Higher education needs more accountability, and a promising approach was a set of federal regulations called gainful employment, which sought to identify and terminate federal financial aid for college programs that left students with excessive student loan debt relative to their earnings after graduating. Introduced in 2011 and 2014, the regulations were rescinded in 2019. The Biden administration is considering reimposing gainful employment. If they do so, they should build upon two improvements gainful employment pioneered (the focus on program level rather than institution level evaluation, and the inclusion of students’ post-graduation earnings as an outcome metric), while avoiding the fatal mistake of the regulations (selective rather than universal application of accountability).

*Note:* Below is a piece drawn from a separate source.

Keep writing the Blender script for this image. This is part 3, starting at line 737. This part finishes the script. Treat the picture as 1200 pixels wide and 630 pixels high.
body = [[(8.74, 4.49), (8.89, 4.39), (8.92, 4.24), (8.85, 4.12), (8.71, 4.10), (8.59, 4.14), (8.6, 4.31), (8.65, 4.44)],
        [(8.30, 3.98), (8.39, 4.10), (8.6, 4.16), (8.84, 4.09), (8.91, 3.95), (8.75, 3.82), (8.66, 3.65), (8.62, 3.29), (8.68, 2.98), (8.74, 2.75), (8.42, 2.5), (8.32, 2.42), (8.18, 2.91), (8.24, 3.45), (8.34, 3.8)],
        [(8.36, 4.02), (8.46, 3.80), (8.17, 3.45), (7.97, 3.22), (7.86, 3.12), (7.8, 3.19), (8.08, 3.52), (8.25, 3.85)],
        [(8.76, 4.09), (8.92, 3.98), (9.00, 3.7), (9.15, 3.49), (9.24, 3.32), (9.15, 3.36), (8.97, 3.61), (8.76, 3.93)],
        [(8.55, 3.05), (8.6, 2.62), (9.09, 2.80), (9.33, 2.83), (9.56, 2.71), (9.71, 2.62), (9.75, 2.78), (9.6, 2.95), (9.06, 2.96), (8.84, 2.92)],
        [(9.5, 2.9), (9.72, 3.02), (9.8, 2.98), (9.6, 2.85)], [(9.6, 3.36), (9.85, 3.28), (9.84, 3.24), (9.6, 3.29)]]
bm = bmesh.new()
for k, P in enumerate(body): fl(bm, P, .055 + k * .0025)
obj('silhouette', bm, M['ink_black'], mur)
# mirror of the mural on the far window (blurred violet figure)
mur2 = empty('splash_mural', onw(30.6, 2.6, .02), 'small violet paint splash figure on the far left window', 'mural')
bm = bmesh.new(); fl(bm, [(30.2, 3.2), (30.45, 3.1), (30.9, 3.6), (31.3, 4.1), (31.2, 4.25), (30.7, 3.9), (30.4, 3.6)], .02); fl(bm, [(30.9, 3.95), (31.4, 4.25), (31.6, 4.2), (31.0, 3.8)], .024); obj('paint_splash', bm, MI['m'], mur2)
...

  • The gainful employment regulations, in place from 2014 to 2019, identified and sanctioned college programs that left students with excessive student loan debt relative to their earnings after graduating.
  • New approaches to higher education accountability can build on our experience with gainful employment by replicating gainful employment’s successful approaches and avoiding repeating its fatal mistake.
  • One improvement that gainful employment pioneered that should be replicated is the focus on program level rather than institution level accountability.
  • The second improvement that should be replicated is holding colleges accountable for students’ post-graduation earnings.
  • The fatal mistake gainful employment made, and that policymakers should avoid repeating, is selectively applying accountability—excluding most of higher education from accountability.